WHAT YOU WILL DO
Output each line of the material exactly as it stands.

=== SOURCE DATA ===

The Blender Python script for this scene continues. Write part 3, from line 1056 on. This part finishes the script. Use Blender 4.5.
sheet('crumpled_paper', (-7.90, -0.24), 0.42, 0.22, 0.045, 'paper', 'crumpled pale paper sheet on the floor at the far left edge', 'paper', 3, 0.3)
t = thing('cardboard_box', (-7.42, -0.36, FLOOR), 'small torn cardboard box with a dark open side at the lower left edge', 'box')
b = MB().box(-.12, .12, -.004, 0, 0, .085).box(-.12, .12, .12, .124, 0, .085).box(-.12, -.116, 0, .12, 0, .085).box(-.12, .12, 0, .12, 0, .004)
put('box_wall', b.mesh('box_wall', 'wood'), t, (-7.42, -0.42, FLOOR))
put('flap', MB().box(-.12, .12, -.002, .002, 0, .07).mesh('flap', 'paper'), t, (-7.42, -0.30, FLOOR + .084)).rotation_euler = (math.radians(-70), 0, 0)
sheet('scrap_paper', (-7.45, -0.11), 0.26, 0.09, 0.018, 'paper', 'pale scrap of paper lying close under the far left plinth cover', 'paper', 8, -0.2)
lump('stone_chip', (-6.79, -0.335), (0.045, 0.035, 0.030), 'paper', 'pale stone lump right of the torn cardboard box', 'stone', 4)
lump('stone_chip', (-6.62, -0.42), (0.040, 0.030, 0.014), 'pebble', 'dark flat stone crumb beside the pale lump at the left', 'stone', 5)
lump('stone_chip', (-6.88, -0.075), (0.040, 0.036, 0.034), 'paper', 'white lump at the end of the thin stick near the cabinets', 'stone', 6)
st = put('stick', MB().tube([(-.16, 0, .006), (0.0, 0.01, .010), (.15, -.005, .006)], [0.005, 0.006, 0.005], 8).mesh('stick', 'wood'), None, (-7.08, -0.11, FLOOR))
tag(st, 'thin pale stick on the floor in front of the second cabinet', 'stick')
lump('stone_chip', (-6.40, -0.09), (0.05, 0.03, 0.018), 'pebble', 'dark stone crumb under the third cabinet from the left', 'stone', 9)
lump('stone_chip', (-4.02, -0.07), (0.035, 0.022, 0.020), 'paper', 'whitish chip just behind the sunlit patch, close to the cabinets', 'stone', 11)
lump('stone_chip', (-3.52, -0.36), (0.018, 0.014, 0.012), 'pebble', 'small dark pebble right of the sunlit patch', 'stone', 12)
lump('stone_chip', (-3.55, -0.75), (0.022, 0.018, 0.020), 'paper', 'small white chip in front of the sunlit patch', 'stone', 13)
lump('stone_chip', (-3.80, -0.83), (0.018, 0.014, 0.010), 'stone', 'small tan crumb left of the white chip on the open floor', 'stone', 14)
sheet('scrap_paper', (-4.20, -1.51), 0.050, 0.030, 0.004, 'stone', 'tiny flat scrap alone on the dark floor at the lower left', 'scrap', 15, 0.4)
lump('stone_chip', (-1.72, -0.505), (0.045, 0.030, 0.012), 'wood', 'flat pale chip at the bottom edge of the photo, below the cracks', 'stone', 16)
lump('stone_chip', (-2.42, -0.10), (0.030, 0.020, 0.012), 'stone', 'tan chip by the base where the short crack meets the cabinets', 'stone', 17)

===

OUTPUT FOR THIS TASK
The Blender Python script for this scene continues. Write part 3, from line 1056 on. This part finishes the script. Use Blender 4.5.
sheet('crumpled_paper', (-7.90, -0.24), 0.42, 0.22, 0.045, 'paper', 'crumpled pale paper sheet on the floor at the far left edge', 'paper', 3, 0.3)
t = thing('cardboard_box', (-7.42, -0.36, FLOOR), 'small torn cardboard box with a dark open side at the lower left edge', 'box')
b = MB().box(-.12, .12, -.004, 0, 0, .085).box(-.12, .12, .12, .124, 0, .085).box(-.12, -.116, 0, .12, 0, .085).box(-.12, .12, 0, .12, 0, .004)
put('box_wall', b.mesh('box_wall', 'wood'), t, (-7.42, -0.42, FLOOR))
put('flap', MB().box(-.12, .12, -.002, .002, 0, .07).mesh('flap', 'paper'), t, (-7.42, -0.30, FLOOR + .084)).rotation_euler = (math.radians(-70), 0, 0)
sheet('scrap_paper', (-7.45, -0.11), 0.26, 0.09, 0.018, 'paper', 'pale scrap of paper lying close under the far left plinth cover', 'paper', 8, -0.2)
lump('stone_chip', (-6.79, -0.335), (0.045, 0.035, 0.030), 'paper', 'pale stone lump right of the torn cardboard box', 'stone', 4)
lump('stone_chip', (-6.62, -0.42), (0.040, 0.030, 0.014), 'pebble', 'dark flat stone crumb beside the pale lump at the left', 'stone', 5)
lump('stone_chip', (-6.88, -0.075), (0.040, 0.036, 0.034), 'paper', 'white lump at the end of the thin stick near the cabinets', 'stone', 6)
st = put('stick', MB().tube([(-.16, 0, .006), (0.0, 0.01, .010), (.15, -.005, .006)], [0.005, 0.006, 0.005], 8).mesh('stick', 'wood'), None, (-7.08, -0.11, FLOOR))
tag(st, 'thin pale stick on the floor in front of the second cabinet', 'stick')
lump('stone_chip', (-6.40, -0.09), (0.05, 0.03, 0.018), 'pebble', 'dark stone crumb under the third cabinet from the left', 'stone', 9)
lump('stone_chip', (-4.02, -0.07), (0.035, 0.022, 0.020), 'paper', 'whitish chip just behind the sunlit patch, close to the cabinets', 'stone', 11)
lump('stone_chip', (-3.52, -0.36), (0.018, 0.014, 0.012), 'pebble', 'small dark pebble right of the sunlit patch', 'stone', 12)
lump('stone_chip', (-3.55, -0.75), (0.022, 0.018, 0.020), 'paper', 'small white chip in front of the sunlit patch', 'stone', 13)
lump('stone_chip', (-3.80, -0.83), (0.018, 0.014, 0.010), 'stone', 'small tan crumb left of the white chip on the open floor', 'stone', 14)
sheet('scrap_paper', (-4.20, -1.51), 0.050, 0.030, 0.004, 'stone', 'tiny flat scrap alone on the dark floor at the lower left', 'scrap', 15, 0.4)
lump('stone_chip', (-1.72, -0.505), (0.045, 0.030, 0.012), 'wood', 'flat pale chip at the bottom edge of the photo, below the cracks', 'stone', 16)
lump('stone_chip', (-2.42, -0.10), (0.030, 0.020, 0.012), 'stone', 'tan chip by the base where the short crack meets the cabinets', 'stone', 17)